LAHORE (PR) - Small and Medium Enterprises Development Authority has issued a rebuttal that refers to the article published in The Nation on December 20, 2013. SMEDA has contradicted certain versions made in the article about the Prime Minister’s Youth Business Loan (PMYBL) scheme.

The rebuttal said that in wake of the PM’s Youth Business Loans scheme, SMEDA has developed fifty six (56) Pre-feasibility Studies, exclusively to facilitate potential applicants, keeping in view the maximum limit of Rs2 million debt financing by the banks, under the scheme.

The assessment of the scribe in terms of maximum possible beneficiaries to be 5,000 is erroneous. Even if all loan beneficiaries are disbursed the maximum amount of Rs2 million, the number of loan beneficiaries would be 50,000, instead of 5000, as reported. Additionally in case of an average loan disbursement of Rs1 million, the total number of loan beneficiaries would be 100,000. Similarly, the scribe’s assertion on the size of the investment in the pre-feasibilities being higher than the generally expected loan requirement, rendering the pre-feasibilities less relevant, is also not valid, as the investment size is not cast in stone.

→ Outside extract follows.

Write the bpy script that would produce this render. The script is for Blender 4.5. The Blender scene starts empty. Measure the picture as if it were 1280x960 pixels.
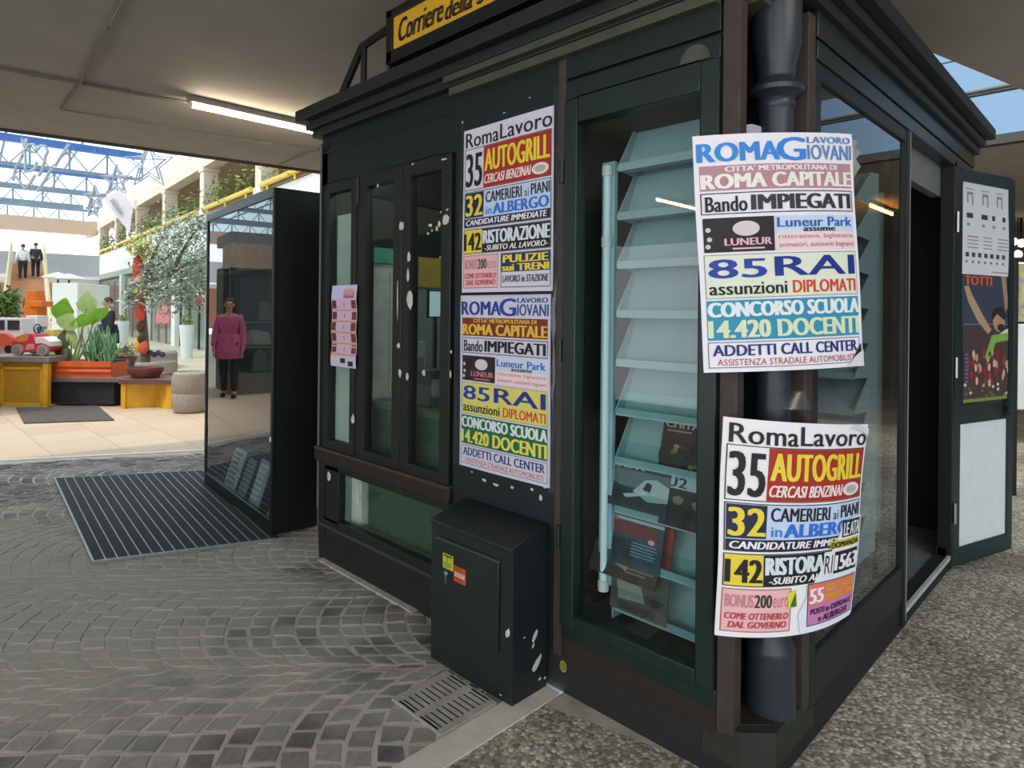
import bpy, bmesh, math, random
from mathutils import Vector, Matrix
random.seed(7)
SC = bpy.context.scene
COL = SC.collection
# ------------------------------------------------------------------ camera, world, sun, exposure
CAM = Vector((-1.9508, -0.8312, 1.5)); FPX = 803.7; YAW = math.radians(44.8); ROLL = math.radians(0.5835); PCX, PCY = 640.0, 389.6
cd = bpy.data.cameras.new('camera'); cam = bpy.data.objects.new('camera', cd); COL.objects.link(cam)
cd.sensor_fit = 'HORIZONTAL'; cd.sensor_width = 36.0; cd.lens = FPX/1280*36; cd.shift_y = -(480-PCY)/1280
cd.clip_start = .05; cd.clip_end = 400
fw = Vector((math.cos(YAW), math.sin(YAW), 0)); rt = Vector((math.sin(YAW), -math.cos(YAW), 0)); up = Vector((0, 0, 1))
cam.matrix_world = Matrix(((rt.x, up.x, -fw.x, CAM.x), (rt.y, up.y, -fw.y, CAM.y), (rt.z, up.z, -fw.z, CAM.z), (0, 0, 0, 1))) @ Matrix.Rotation(ROLL, 4, 'Z')
SC.camera = cam
SC.view_settings.view_transform = 'Standard'; SC.view_settings.look = 'None'; SC.view_settings.gamma = 1
SC.view_settings.use_curve_mapping = False; SC.view_settings.exposure = 0.55
W = bpy.data.worlds.new('world'); SC.world = W; W.use_nodes = True
nt = W.node_tree; nt.nodes.clear()
_o = nt.nodes.new('ShaderNodeOutputWorld'); _b = nt.nodes.new('ShaderNodeBackground'); _t = nt.nodes.new('ShaderNodeTexCoord')
_d = nt.nodes.new('ShaderNodeVectorMath'); _d.operation = 'DOT_PRODUCT'; _d.inputs[1].default_value = (-.85, .45, .25)
_r = nt.nodes.new('ShaderNodeValToRGB')
_r.color_ramp.elements[0].position = .30; _r.color_ramp.elements[0].color = (.20, .32, .46, 1)
_r.color_ramp.elements[1].position = .62; _r.color_ramp.elements[1].color = (1.55, 1.6, 1.66, 1)
_m = nt.nodes.new('ShaderNodeMath'); _m.operation = 'MULTIPLY_ADD'; _m.inputs[1].default_value = .5; _m.inputs[2].default_value = .5
nt.links.new(_t.outputs['Generated'], _d.inputs[0]); nt.links.new(_d.outputs['Value'], _m.inputs[0]); nt.links.new(_m.outputs[0], _r.inputs[0])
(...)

Furthermore, the banks have also been advised to entertain small loans based upon applicants’ actual loan requirement. Therefore, the assertions made in the article are unjustified. 

It is clarified that the objective of a pre-feasibility is primarily to facilitate potential entrepreneurs in developing an understanding on various aspects of a particular business, such as start-up and production costs, marketing, finance, management etc. Therefore, the pre-feasibility serves as a useful guide for loan applicants. A pre-feasibility is fundamentally different from a business plan, as the investment proposed in a pre-feasibility is indicative and may vary according to the potential entrepreneur’s actual business needs.

More-over, the pre-feasibility can be scaled downwards or upwards, depending upon the actual investment needs. For instance, the cost of opening a boutique shop on a high street in a metropolitan city like Karachi, would vary from that of one being set-up in a smaller town. In fact the cost of setting up a business within the city also varies. Similarly investment required for setting-up a dairy farm with 10 animals will be substantially different from a smaller farm with 5 animals. A small meat shop kiosk, only selling fresh meat will require lesser investment in comparison to a high-end meat shop with refrigeration facilities, selling differentiated meat products. Therefore, the actual loan size of each applicant, even in the same business would vary from location to location and the size of the business planned.

The popularity of SMEDA’s pre-feasibility studies, both English and Urdu, is evident from the number of downloads, which stands at over 5.69 million. In fact, 2.1 million pre-feasibility studies in Urdu have been downloaded within a short span of 11 days, alone. In order to facilitate loan applicants to develop their business plans, SMEDA has developed Business Plan Templates, (English & Urdu), as well as a training video documentary on the same.

Furthermore, financial calculators have been developed, to help loan applicants to calculate loan repayment, income statements, cash flow statement, and balance sheet, as per their own investment size. To date, the resources and tools developed by SMEDA have recorded 6.14 million downloads, which is a testament to the popularity and usefulness of these tools.

The SMEDA pre-feasibility studies have been developed, keeping in view the growth potential, indigenous strength and market demand in key business sectors, to spur greater economic activity across all regions of Pakistan.

It may also be noted that if an applicant’s business proposal does not fall under the SMEDA pre-feasibility studies, the applicants are also encouraged to bring in their own business plans for which they can also get assistance from SMEDA.